### TASK DESCRIPTION
Track down the lines that contain "picture" and copy them.

··· EXTRACTED MATERIAL ···

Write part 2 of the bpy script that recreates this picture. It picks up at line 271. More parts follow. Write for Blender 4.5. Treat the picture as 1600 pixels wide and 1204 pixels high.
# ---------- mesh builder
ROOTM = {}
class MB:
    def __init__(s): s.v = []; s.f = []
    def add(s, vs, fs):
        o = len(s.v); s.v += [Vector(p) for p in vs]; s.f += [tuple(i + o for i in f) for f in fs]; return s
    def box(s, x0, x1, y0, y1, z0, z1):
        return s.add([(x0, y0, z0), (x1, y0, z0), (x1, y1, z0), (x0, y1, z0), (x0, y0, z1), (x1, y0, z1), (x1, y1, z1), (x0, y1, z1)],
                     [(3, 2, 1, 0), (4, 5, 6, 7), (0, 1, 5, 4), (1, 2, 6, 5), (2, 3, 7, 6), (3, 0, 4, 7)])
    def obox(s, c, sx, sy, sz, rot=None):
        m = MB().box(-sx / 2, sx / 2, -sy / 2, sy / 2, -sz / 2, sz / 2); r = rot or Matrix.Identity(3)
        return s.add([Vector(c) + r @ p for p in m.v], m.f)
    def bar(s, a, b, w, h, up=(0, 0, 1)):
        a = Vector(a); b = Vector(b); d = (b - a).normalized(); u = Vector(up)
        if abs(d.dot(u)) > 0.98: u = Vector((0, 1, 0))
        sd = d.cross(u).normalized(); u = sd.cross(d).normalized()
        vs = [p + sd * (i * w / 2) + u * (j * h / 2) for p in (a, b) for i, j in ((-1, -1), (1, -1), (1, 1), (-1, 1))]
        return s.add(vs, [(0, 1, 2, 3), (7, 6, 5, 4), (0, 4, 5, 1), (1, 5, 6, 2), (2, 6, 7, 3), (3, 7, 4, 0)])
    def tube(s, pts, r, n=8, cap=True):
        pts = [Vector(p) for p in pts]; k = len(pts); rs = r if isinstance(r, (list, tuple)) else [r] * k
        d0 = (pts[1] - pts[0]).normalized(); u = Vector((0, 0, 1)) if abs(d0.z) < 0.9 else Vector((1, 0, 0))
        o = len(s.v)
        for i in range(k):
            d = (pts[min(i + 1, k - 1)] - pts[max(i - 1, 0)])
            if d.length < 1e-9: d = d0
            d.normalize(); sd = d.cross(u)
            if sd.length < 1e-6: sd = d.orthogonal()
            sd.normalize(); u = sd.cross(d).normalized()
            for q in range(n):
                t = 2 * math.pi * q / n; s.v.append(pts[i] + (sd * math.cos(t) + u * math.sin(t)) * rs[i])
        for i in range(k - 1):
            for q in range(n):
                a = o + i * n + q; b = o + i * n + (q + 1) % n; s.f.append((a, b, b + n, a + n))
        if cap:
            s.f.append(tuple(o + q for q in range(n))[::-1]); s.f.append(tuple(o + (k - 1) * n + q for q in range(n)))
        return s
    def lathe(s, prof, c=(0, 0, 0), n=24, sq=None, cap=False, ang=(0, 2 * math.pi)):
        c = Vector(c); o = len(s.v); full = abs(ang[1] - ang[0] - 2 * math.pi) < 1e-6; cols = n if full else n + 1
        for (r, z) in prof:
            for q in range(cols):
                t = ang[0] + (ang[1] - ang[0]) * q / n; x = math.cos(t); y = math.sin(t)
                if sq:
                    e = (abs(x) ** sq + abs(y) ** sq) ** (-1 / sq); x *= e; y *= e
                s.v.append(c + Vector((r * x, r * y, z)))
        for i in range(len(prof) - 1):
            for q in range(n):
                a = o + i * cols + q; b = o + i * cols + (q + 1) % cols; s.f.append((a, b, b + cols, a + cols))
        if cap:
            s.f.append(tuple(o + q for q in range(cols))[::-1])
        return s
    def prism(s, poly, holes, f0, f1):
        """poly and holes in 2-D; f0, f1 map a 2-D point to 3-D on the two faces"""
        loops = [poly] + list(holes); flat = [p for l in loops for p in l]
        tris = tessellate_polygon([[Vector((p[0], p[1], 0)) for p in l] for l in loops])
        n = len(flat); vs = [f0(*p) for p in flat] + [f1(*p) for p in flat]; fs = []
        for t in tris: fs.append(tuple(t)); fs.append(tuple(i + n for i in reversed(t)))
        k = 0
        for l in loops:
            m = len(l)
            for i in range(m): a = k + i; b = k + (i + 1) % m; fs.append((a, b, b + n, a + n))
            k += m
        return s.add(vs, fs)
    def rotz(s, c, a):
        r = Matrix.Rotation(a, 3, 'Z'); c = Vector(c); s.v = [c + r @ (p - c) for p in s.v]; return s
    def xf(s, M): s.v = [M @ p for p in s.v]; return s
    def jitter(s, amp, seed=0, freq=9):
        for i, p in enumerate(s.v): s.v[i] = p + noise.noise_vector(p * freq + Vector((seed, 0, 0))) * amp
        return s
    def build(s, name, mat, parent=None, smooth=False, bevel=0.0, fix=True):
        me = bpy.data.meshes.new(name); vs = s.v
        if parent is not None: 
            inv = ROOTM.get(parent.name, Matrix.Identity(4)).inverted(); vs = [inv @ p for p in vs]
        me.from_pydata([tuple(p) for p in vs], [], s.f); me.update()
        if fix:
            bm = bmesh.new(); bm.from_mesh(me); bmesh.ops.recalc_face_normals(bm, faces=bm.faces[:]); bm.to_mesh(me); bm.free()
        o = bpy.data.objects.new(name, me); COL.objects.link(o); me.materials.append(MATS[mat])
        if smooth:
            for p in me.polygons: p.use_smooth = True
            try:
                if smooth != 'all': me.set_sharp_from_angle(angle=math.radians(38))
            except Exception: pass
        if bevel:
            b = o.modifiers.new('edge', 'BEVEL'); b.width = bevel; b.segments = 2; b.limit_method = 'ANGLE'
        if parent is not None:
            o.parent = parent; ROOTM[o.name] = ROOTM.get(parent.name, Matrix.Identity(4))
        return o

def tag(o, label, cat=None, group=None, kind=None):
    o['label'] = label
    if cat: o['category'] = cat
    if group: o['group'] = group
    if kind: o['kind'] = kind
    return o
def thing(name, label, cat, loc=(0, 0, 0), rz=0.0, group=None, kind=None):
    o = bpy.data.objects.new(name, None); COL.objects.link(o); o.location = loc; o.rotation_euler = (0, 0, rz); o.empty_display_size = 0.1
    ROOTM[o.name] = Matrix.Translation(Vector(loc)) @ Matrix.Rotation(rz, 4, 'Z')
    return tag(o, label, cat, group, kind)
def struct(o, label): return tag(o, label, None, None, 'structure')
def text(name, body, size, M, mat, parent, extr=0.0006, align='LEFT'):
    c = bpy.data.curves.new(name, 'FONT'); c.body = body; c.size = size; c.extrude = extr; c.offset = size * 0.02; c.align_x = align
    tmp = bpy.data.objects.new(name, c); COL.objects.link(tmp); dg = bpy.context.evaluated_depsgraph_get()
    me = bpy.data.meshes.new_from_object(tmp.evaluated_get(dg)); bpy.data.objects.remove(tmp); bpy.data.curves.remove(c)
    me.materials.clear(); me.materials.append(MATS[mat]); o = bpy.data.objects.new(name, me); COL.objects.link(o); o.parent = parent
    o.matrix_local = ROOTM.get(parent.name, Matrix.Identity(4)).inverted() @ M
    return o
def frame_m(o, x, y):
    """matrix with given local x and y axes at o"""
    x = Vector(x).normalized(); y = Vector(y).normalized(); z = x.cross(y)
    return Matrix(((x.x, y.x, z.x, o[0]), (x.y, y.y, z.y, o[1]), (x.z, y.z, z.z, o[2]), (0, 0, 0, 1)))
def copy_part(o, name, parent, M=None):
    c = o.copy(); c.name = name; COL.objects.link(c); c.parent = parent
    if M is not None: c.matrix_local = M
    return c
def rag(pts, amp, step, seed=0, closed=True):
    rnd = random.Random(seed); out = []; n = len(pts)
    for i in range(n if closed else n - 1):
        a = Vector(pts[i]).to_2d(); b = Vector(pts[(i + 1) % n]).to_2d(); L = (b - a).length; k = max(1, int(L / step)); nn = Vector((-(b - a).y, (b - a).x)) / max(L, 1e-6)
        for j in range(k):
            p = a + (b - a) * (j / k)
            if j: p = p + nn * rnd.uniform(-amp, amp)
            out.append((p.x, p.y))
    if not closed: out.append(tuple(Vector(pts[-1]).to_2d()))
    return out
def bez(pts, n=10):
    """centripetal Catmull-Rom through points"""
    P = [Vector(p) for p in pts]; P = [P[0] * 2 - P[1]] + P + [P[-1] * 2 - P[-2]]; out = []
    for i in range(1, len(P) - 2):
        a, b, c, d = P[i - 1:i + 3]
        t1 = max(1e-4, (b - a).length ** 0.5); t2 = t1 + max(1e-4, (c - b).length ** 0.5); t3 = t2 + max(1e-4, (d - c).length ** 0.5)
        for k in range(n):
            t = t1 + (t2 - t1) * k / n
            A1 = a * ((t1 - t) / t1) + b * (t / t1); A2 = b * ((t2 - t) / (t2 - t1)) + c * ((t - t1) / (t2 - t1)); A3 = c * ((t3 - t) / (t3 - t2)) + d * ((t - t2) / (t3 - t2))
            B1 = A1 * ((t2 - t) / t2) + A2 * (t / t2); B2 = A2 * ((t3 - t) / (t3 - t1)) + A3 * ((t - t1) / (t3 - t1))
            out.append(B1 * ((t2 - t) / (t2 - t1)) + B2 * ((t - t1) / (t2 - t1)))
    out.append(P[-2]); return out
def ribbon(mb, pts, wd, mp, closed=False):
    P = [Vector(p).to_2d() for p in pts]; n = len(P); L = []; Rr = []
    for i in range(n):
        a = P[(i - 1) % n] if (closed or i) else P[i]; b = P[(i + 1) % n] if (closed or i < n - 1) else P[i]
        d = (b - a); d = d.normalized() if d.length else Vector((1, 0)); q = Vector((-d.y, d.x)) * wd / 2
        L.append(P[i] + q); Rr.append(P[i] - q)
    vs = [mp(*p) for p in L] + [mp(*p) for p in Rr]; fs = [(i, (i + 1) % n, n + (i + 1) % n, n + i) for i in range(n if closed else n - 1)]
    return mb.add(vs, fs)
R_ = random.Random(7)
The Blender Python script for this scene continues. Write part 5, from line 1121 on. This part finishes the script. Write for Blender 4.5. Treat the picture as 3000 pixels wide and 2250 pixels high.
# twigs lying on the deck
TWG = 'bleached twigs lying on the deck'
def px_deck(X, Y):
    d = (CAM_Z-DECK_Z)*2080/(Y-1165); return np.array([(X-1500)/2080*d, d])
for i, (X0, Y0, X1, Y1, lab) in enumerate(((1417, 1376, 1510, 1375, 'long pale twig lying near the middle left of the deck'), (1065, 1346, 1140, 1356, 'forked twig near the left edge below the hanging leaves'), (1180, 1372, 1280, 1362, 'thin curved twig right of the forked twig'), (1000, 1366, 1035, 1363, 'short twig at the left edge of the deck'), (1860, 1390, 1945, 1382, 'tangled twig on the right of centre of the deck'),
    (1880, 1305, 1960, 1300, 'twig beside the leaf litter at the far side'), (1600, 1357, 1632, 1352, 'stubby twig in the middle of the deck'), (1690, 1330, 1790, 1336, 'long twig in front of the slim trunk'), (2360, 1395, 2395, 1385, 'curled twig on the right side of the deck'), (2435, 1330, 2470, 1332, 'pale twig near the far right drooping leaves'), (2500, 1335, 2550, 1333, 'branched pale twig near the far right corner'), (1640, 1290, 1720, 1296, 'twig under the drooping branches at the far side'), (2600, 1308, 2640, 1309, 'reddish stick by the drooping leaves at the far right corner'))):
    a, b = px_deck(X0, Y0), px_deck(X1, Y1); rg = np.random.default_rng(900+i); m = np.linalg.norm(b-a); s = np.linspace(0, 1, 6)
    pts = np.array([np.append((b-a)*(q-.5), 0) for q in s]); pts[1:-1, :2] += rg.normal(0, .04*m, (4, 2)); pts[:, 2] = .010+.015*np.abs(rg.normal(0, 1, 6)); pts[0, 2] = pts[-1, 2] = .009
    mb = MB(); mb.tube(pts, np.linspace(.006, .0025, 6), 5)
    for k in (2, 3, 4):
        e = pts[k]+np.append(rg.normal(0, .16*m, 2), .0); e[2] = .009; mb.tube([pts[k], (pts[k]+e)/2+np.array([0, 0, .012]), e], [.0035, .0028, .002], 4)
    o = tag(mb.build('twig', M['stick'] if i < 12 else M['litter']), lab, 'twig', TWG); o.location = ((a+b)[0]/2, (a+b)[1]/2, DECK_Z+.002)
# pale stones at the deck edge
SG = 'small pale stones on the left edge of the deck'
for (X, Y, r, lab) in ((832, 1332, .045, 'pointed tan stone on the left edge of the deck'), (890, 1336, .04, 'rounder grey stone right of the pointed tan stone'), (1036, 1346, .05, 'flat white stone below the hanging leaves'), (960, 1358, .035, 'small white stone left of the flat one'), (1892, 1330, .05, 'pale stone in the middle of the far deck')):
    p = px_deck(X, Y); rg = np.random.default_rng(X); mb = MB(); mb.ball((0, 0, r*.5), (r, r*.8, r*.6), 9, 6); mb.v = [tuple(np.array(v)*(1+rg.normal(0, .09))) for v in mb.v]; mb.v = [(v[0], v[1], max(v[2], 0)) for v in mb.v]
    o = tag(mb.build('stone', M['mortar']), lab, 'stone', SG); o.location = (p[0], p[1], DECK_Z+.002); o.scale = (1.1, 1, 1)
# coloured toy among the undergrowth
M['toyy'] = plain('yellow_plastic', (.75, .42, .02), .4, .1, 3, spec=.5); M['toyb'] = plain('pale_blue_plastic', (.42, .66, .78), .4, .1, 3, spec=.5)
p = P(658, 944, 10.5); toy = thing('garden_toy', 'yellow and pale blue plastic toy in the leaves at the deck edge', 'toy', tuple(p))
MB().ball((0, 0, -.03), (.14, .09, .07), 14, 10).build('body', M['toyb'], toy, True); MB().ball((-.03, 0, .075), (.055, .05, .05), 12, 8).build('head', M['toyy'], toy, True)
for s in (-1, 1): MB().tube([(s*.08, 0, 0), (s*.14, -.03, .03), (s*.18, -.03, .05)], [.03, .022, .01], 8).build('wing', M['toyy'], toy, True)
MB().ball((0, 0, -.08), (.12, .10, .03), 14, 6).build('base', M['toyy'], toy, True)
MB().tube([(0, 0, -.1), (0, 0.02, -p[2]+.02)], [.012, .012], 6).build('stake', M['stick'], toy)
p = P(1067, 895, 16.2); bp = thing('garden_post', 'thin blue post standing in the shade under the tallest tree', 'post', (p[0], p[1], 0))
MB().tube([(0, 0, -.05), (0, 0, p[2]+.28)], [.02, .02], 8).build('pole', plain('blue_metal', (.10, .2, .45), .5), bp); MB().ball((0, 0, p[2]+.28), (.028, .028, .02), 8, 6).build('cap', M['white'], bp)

···

### OUTPUT
Write part 2 of the bpy script that recreates this picture. It picks up at line 271. More parts follow. Write for Blender 4.5. Treat the picture as 1600 pixels wide and 1204 pixels high.
The Blender Python script for this scene continues. Write part 5, from line 1121 on. This part finishes the script. Write for Blender 4.5. Treat the picture as 3000 pixels wide and 2250 pixels high.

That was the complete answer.